Elle est la première dame à venir à la barre comme témoin. Thérèse Kationga, vit à Ouagadougou. Elle a 60 ans et confirme qu’elle a connu Bossèbe Traoré à Pô entre 1978 et 1979. Ils étaient amis.

Elle note aussi qu’elle connaissait Thomas Sankara, parce qu’elle était CDR de son quartier. Elle dira qu’elle avait à l’époque, un restaurant. Et le 11 octobre 1987, Bossobè Traoré est venu dans son restaurant pour lui dire au revoir. Elle lui a demandé s’il partait en mission. Et ce dernier lui a dit non, que Nadié lui a dit de ne pas venir au service le 15 octobre 1987, parce qu’il y aura un coup d’Etat.

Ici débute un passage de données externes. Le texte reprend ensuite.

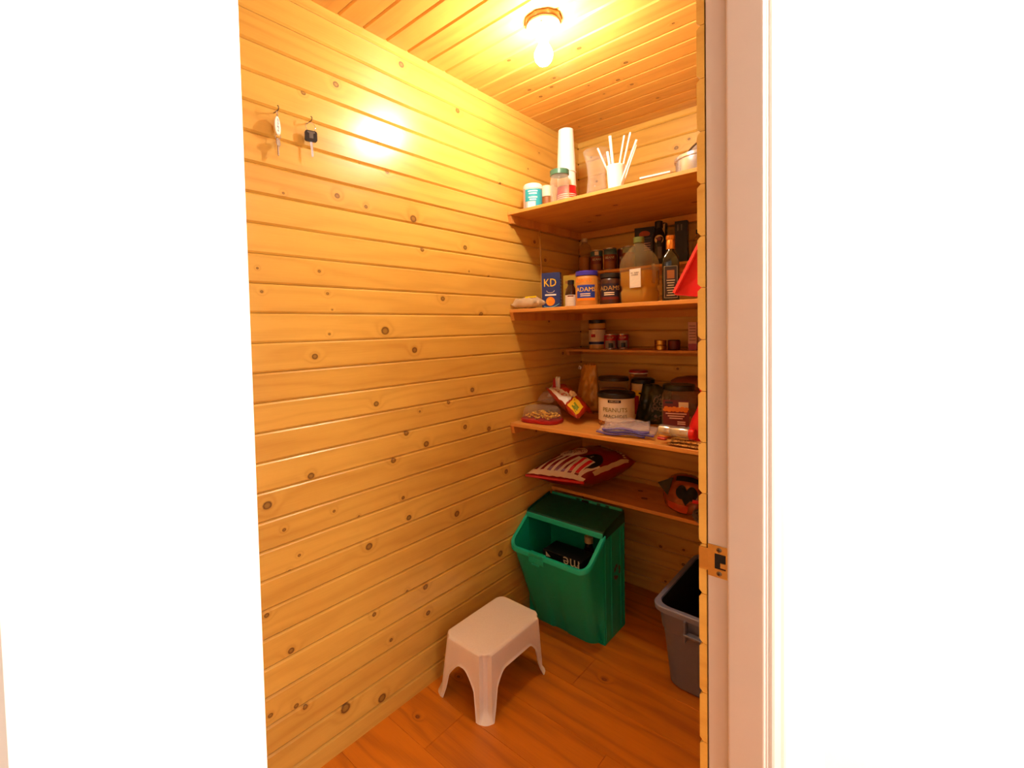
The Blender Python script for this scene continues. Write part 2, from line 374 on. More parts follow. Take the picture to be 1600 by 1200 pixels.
LK = [(0.86, 2.211, 0.0105), (0.744, 2.144, 0.0079), (1.139, 2.383, 0.0118), (1.434, 2.31, 0.0106), (1.145, 2.138, 0.0107), (1.024, 2.074, 0.0057), (1.06, 1.975, 0.0081), (1.709, 2.068, 0.0074), (0.943, 1.977, 0.0033), (0.852, 1.849, 0.0095), (0.668, 1.822, 0.0038), (0.964, 1.833, 0.0066), (1.178, 1.825, 0.0146), (1.462, 1.748, 0.0108), (1.219, 1.713, 0.0087), (0.778, 1.597, 0.0051), (0.582, 1.591, 0.0037), (1.483, 1.649, 0.0041), (1.614, 1.636, 0.0057), (1.323, 1.527, 0.0103), (0.592, 1.524, 0.0046), (0.805, 1.527, 0.0052), (0.82, 1.475, 0.0031), (1.031, 1.403, 0.0161), (0.807, 1.396, 0.0042), (0.753, 1.326, 0.0101), (1.167, 1.327, 0.0122), (1.556, 1.467, 0.0113), (1.487, 1.14, 0.0111), (0.983, 1.145, 0.0102), (1.342, 1.104, 0.0079), (1.185, 1.089, 0.0049), (1.116, 1.017, 0.0108), (1.214, 0.957, 0.0125), (1.437, 0.987, 0.0109), (1.592, 0.953, 0.0115), (0.726, 0.95, 0.0111), (1.052, 0.927, 0.0105), (0.585, 0.897, 0.0132), (0.668, 0.946, 0.0059), (0.803, 0.814, 0.0053), (1.092, 0.778, 0.0072), (0.897, 0.768, 0.0044), (1.117, 0.695, 0.0109), (1.375, 0.631, 0.0134), (0.678, 0.713, 0.005), (0.935, 0.649, 0.0134), (1.71, 0.73, 0.012), (1.678, 0.773, 0.0089), (1.655, 0.359, 0.0148), (0.633, 0.808, 0.0058), (0.571, 0.573, 0.0075), (0.641, 0.43, 0.0098), (0.948, 0.4, 0.0079), (1.191, 0.397, 0.0113), (1.098, 0.419, 0.006), (1.201, 0.288, 0.0101), (0.651, 0.25, 0.0079), (0.68, 0.228, 0.008), (0.822, 0.136, 0.0172), (0.971, 0.082, 0.0161), (0.571, 0.27, 0.0076), (1.018, 0.272, 0.007), (0.646, 0.677, 0.0039)]
floor = struct('floor', bx(-.15, XW + .02, YF - .1, D + .15, -.06, -.009), M['backing'])
wall_left = struct('wall_left', bx(-.1, -TH, YF - .1, D + .1, -.05, H + .1), M['backing'])
wall_back = struct('wall_back', bx(-TH, XO - .01, D + TH, D + .1, -.05, H + .1), M['backing'])
wall_right = struct('wall_right', bx(XW + TH, XO - .013, YJ + .018, D + TH, -.05, H + .1), M['backing'])
wall_near = struct('wall_near', bx(-TH, XW + TH, YF - .1, YF, -.05, H + .1), M['pine_raw'])
ceiling = struct('ceiling', bx(-TH + .001, XO, YF - .1, D + .1, H + TH, H + .1), M['backing'])
for a, b in zip(zs, zs[1:]):
    kk = [(y - YF, zz - a, r) for y, zz, r in LK if a <= zz < b]
    kk += [(random.uniform(1.9, 2.3) - YF, (b - a) * random.uniform(.3, .7), random.uniform(.004, .01))] if random.random() < .5 else []
    board(wall_left, M['pine'], D - YF, b - a, frame((0, YF, a), (0, 1, 0), (0, 0, 1), (1, 0, 0)), kk)
    board(wall_back, M['pine'], XW, b - a, frame((XW, D, a), (-1, 0, 0), (0, 0, 1), (0, -1, 0)))
    board(wall_right, M['pine'], D - YJ - .001, b - a, frame((XW, YJ, a), (0, 1, 0), (0, 0, -1), (-1, 0, 0)) @ Matrix.Translation((0, -(b - a), 0)))
y = YF; cj = [0.876 + .0975 * i for i in range(-14, 20)]
cj = [YF] + [q for q in cj if YF + .02 < q < D - .02] + [D + .010]
for a, b in zip(cj, cj[1:]):
    board(ceiling, M['pine_ceiling'], XW, b - a, frame((0, a, H), (1, 0, 0), (0, 1, 0), (0, 0, -1)) @ Matrix.Identity(4) if False else frame((XW, a, H), (-1, 0, 0), (0, 1, 0), (0, 0, -1)))
# laminate floor: planks run across the pantry
pw = .192; y = YF; row = 0
while y < D:
    y1 = min(y + pw, D); x = 0.0; cut = [(.42), (.86), (.2), (.66), (1.0)][row % 5]
    for x0, x1 in ((0, cut), (cut, XW + .012)):
        if x1 - x0 > .02:
            o = obj('plank', bx(0, x1 - x0 - .0008, 0, y1 - y - .0008, -.009, 0, bev=.0006), M['laminate'], floor, loc=(x0, y, 0))
            if random.random() < .75: o['knot_a'] = [random.uniform(.05, max(.06, x1 - x0 - .05)), random.uniform(.03, .15), random.uniform(.005, .012)]
    y = y1; row += 1
# door frame: jamb with stop, near jamb, casings, hallway
d1 = thing('door_frame', 'white painted door frame of the pantry doorway with rebated stop', 'door frame', (XO, YJ, 0), world=True)
obj('jamb', bx(XW + .014, XO + .002, YJ, YJ + .018, 0, 2.3, bev=.0015, seg=2), M['white_paint'], d1)
obj('door_stop', bx(XW + .046, XO - .0, YJ - .011, YJ, 0, 2.3, bev=.004, seg=3), M['white_paint'], d1)
obj('jamb', bx(XW, XO + .002, YN - .018, YN, 0, 2.3, bev=.0015, seg=2), M['white_paint'], d1)
obj('head_jamb', bx(XW, XO + .002, YN - .018, YJ + .018, 2.3, 2.318), M['white_paint'], d1)
def casing(x, y0, y1, z1):
    p = [(y0, 0), (y0, .007), (y0 + .004, .010), (y0 + .02, .0115), (y0 + .036, .013), (y0 + .042, .0165), (y1 - .004, .0175), (y1, .014), (y1, 0)]
    return [(a, x + b) for a, b in p]
bm = bmesh.new(); prism(bm, [(b, a) for a, b in casing(XO, YJ + .006, YJ + .066, 0)], 0, 2.36); obj('casing', bm, M['white_paint'], d1)
bm = bmesh.new(); prism(bm, [(b, YN - .006 - (a - YJ - .006)) for a, b in casing(XO, YJ + .006, YJ + .066, 0)], 0, 2.36); obj('casing', bm, M['white_paint'], d1)
st = thing('strike_plate', 'brass latch strike plate screwed to the white door jamb', 'strike plate', (1.138, YJ, 1.0), world=True)
bm = bmesh.new()
for b_ in ((1.1215, 1.152, .974, .9885), (1.1215, 1.152, 1.0145, 1.028), (1.1215, 1.132, .9885, 1.0145), (1.149, 1.152, .9885, 1.0145)): box(bm, b_[0], b_[1], YJ - .0016, YJ - .0001, b_[2], b_[3])
box(bm, 1.108, 1.1215, YJ - .0018, YJ - .0003, .982, 1.02)
obj('plate', bm, M['brass'], st)
obj('latch_recess', bx(1.132, 1.149, YJ - .0009, YJ - .0002, .9885, 1.0145), M['blackmatte'], st)
obj('latch_tongue', bx(1.141, 1.149, YJ - .0028, YJ - .0008, .992, 1.0), M['brass'], st)
for zz in (1.021, .981):
    bm = lt([(0, .0), (.0042, .0), (.0042, .0006), (.003, .0016), (0, .0018)], n=14); move(bm, (1.139, YJ - .0014, zz), rx=PI / 2); s_ = obj('screw', bm, M['dark_metal'], st, smooth=True, angle=40)
    bm = bmesh.new(); box(bm, 1.1362, 1.1418, YJ - .0034, YJ - .0030, zz - .0005, zz + .0005); box(bm, 1.1385, 1.1395, YJ - .0034, YJ - .0030, zz - .0028, zz + .0028); o = obj('slot', bm, M['blackmatte'], st); 
hw = struct('wall_hall', bx(XO - .013, XO, YJ + .018, 1.6, -.05, 2.5), M['white_wall'])
hw2 = struct('wall_hall_near', bx(XO - .013, XO, -1.4, YN - .018, -.05, 2.5), M['white_wall'])
hw4 = struct('wall_hall_end', bx(XO - .013, 3.2, 1.6, 1.7, -.05, 2.5), M['white_wall'])
struct('floor_hall', bx(XW + .021, 3.2, -1.4, 1.6, -.06, -.002), M['laminate'])
struct('ceiling_hall', bx(XO + .001, 3.2, -.3, 1.6, 2.5, 2.56), M['white_wall'])
# ------------------------------------------------------------------ ceiling lamp
lx, ly = .462, 1.378
lp = thing('ceiling_lamp', 'bare lit bulb in white porcelain holder on pine ceiling', 'lamp', (lx, ly, H), world=True)
obj('mounting_block', lathe(bmesh.new(), [(0, 0), (.063, 0), (.063, -.010), (.060, -.014), (0, -.014)], n=9, c=(lx, ly, H)), M['wood_ring'], lp)
obj('porcelain_base', lathe(bmesh.new(), [(.03, -.014), (.055, -.014), (.056, -.022), (.050, -.030), (.036, -.036), (.026, -.040), (.024, -.056), (.020, -.058), (.0, -.058)], n=32, c=(lx, ly, H)), M['porcelain'], lp, smooth=True, angle=35)
obj('socket_collar', lathe(bmesh.new(), [(.0, -.055), (.016, -.055), (.016, -.072), (.0, -.072)], n=24, c=(lx, ly, H)), M['porcelain'], lp, smooth=True, angle=35)
obj('bulb', lathe(bmesh.new(), [(0, -.070), (.014, -.072), (.016, -.082), (.024, -.094), (.030, -.108), (.0305, -.120), (.027, -.134), (.018, -.145), (0, -.149)], n=24, c=(lx, ly, H)), M['bulb'], lp, smooth=True)
bm = bmesh.new(); box(bm, lx + .012, lx + .024, ly - .044, ly - .038, H - .034, H - .0325); obj('rating_stamp', bm, M['greyprint'], lp)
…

Thérèse Kationga demandera à son ami Bossobè Traoré, qui va faire le coup d’Etat ? Il dit que c’est Blaise Compaoré. Elle insistera en demandant si Sankara était au courant. Il a dit oui, qu’il est au courant.  A la barre pour la confrontation, Bossobè Traoré nie carrément les faits.

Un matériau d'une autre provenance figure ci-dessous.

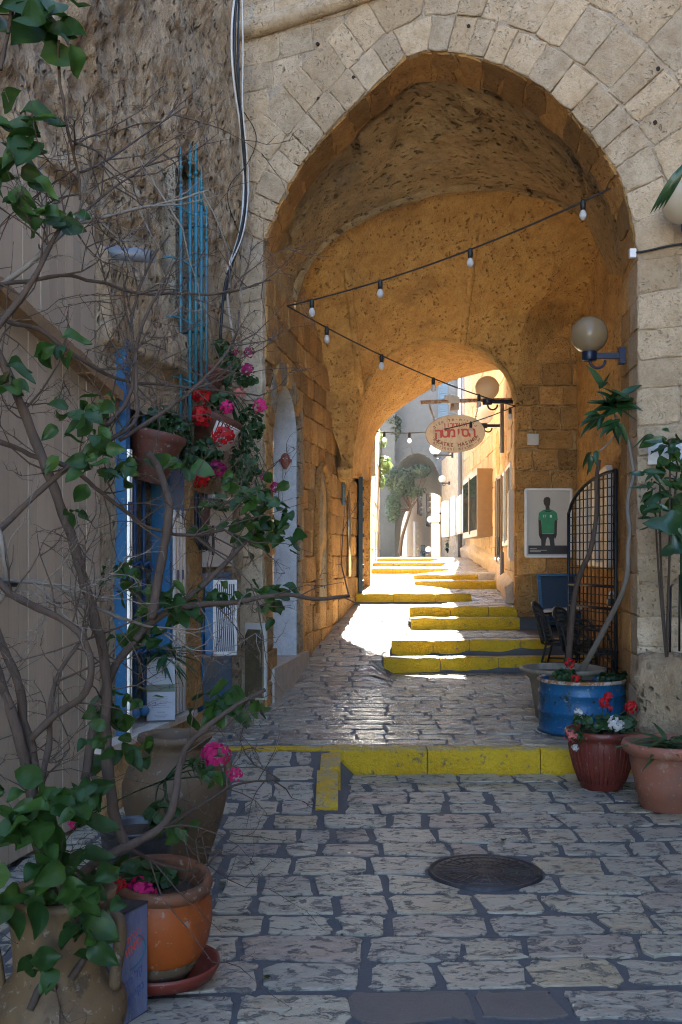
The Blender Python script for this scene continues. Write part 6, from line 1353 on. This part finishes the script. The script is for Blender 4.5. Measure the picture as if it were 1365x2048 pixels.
me = bpy.data.meshes.new('face'); b.to_mesh(me); b.free(); me.materials.append(M['mask']); me.polygons.foreach_set('use_smooth', [True] * len(me.polygons)); o = bpy.data.objects.new('face', me); COL.objects.link(o); o.parent = mk
for s in (-1, 1): m = MB(); m.ball(mc + Vector((s * .056, -.005, .005)), .018, 8, 6); m.build('ear', M['mask'], mk, True)
for s in (-1, 1): m = MB(); m.ball(mc + Vector((s * .02, -.022, .026)), .008, 8, 6); m.build('eye', M['white'], mk, True)
# fallen leaves and petals on the paving
r5 = random.Random(2)
for k, (px, py) in enumerate(((1005, 1688), (440, 1780), (535, 1968), (590, 1805), (1250, 1580), (1225, 1590))):
    Y = 1.7 * FPX / (py - HY); q = P(px, py, Y); q.z = .022; o = bpy.data.objects.new('fallen_leaf', LEAVES[k % 3]); COL.objects.link(o); o.location = q; o.scale = (.05,) * 3; o.rotation_euler = (.1, .1, r5.uniform(0, 6))
    tag(o, ['dry fallen leaf beside the manhole cover', 'fallen leaf on the paving below the storage jar', 'fallen leaf on the paving near the saucer', 'fallen leaf on the paving in the middle of the street', 'fallen leaf between the red pot and the terracotta pot', 'fallen leaf right at the foot of the red pot'][k], 'leaf', 'fallen leaves')
# house out of view on the right, added to darken the lower street
sh = thing('unseen_shading_house', 'plain stone house front out of view, added to shade the street from the right', 'house', (3.6, 2, 0))
m = MB(); m.prism([Vector((3.25, 7.3, -.1)), Vector((3.3, -9, -.1)), Vector((7, -9, -.1)), Vector((7.2, 5.5, -.1))], (0, 0, 8.5)); m.build('house_front', M['rubble'], sh, fix=True)

# rounded corbel where the groin of the vault lands on the left wall
cbl = P(688, 948, 14.05); rock(vroot, 'corbel', cbl, (.20, .5, .16), 9, M['vault'])
# sunlit dusty air
m = MB(); m.box((1, 33, 6), (70, 110, 17)); hz = kind(m.build('haze', (lambda T: (T.t.nodes.remove(T.bsdf), T.t.links.new(T.n('ShaderNodeVolumePrincipled', i_Density=.0003, i_Color=(.70, .86, 1, 1), i_Anisotropy=.3).outputs[0], T.out.inputs['Volume']), T.mat)[2])(NT('hazy_air')), None), 'stuff')
SC.cycles.volume_step_rate = 4; SC.cycles.volume_bounces = 0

Il affirme n’avoir jamais dit cela à Thérèse Kationga. Il ajoutera que c’est à cause d’elle qu’il a été inculpé. Faux, a fait savoir maître Guy Hervé Kam, avocat de la partie civile. Bossobè Traoré a été inculpé en mai 2015, tandis que le témoignage de Thérèse Kationga date du 20 octobre 2015.

Après les évènements du 15 octobre 1987,  Thérèse Kationga affirme que le lendemain, elle est allée au cimetière de Dagnoën. Et là, elle a vu des chaussures et une mare de sang. Ces souvenirs douloureux lui ont fait verser des larmes.

« Je pressentais un dénouement violent au détriment de Sankara »

 A 77 ans et très méticuleux, l’ancien diplomate Ismaël Abdoulaye Diallo est venu à la barre apporter sa part de vérité dans cette affaire. Selon lui, le 15 octobre 1987, le matin, il a appelé Sankara pour lui parler de la situation de crise. « Il m’a interrompu en me demandant si j’ai déposé mon rapport du forum anti-apartheid. Chaque fois que je voulais parler de quelque chose de sérieux avec lui, je le faisais en anglais.

C’était vers 8h. Quand j’ai raccroché avec lui, j’ai appelé Blaise Compaoré. Il m’a dit qu’il était à la maison parce qu’il était malade, qu’il avait le palu. Je suis allé le voir  à la maison et je lui ai tenu les mêmes propos qu’à Sankara. Il m’a demandé si en rentrant je n’ai pas croisé Gilbert Diendéré qui sortait. Je lui ai dit non. Il m’a demandé ce que je pensais qu’on pouvait faire.

Je lui ai proposé une déclaration qui serait lue par Henri Zongo ou Lingani Boukary ou encore Pierre Ouédraogo.  Cette déclaration devrait dire que chemin faisant, le ver est rentré dans le fruit. Ismaël Abdoulaye Diallo note qu’il était loin d’imaginer ce qui allait se passer.

Il ajoute que pour la première fois, depuis qu’on se connaît, c’est lui qui a mis fin à notre entretien. Un peu avant 15h, j’ai appelé pour parler à Sankara, et la standardiste m’a dit d’attendre, avant de me dire qu’il vient de bouger pour le Conseil.

Et c’est ma nièce qui travaillait à l’ambassade d’Egypte non loin du Conseil qui m’a appelé pour me dire que ça tire au Conseil de l’entente. Et vers 17h, c’est un journaliste français qui était venu pour le forum anti-apartheid, qui m’appelle pour me dire qu’il a appris de l’ambassade de France au Burkina Faso que Sankara était mort.

« Je pressentais un dénouement violent au détriment de Thomas Sankara », dira Ismaël Abdoulaye Diallo. Le 16 octobre 1987, mentionnera-t-il,  » Blaise m’a appelé au téléphone de venir au Conseil. Je lui ai dit d’envoyer son chauffeur Maïga. Quand son chauffeur est arrivé, je l’ai suivi dans ma voiture.

Arrivé, il m’a reçu dans une salle, il était dans les mêmes tenues de sport qu’hier. Je lui ai posé la question de savoir s’il a tué Sankara. Il m’a dit, je voulais l’arrêter samedi et le forcer à démissionner. Je lui ai demandé si la révolution continue. C’est en ce moment que Lingani est entré.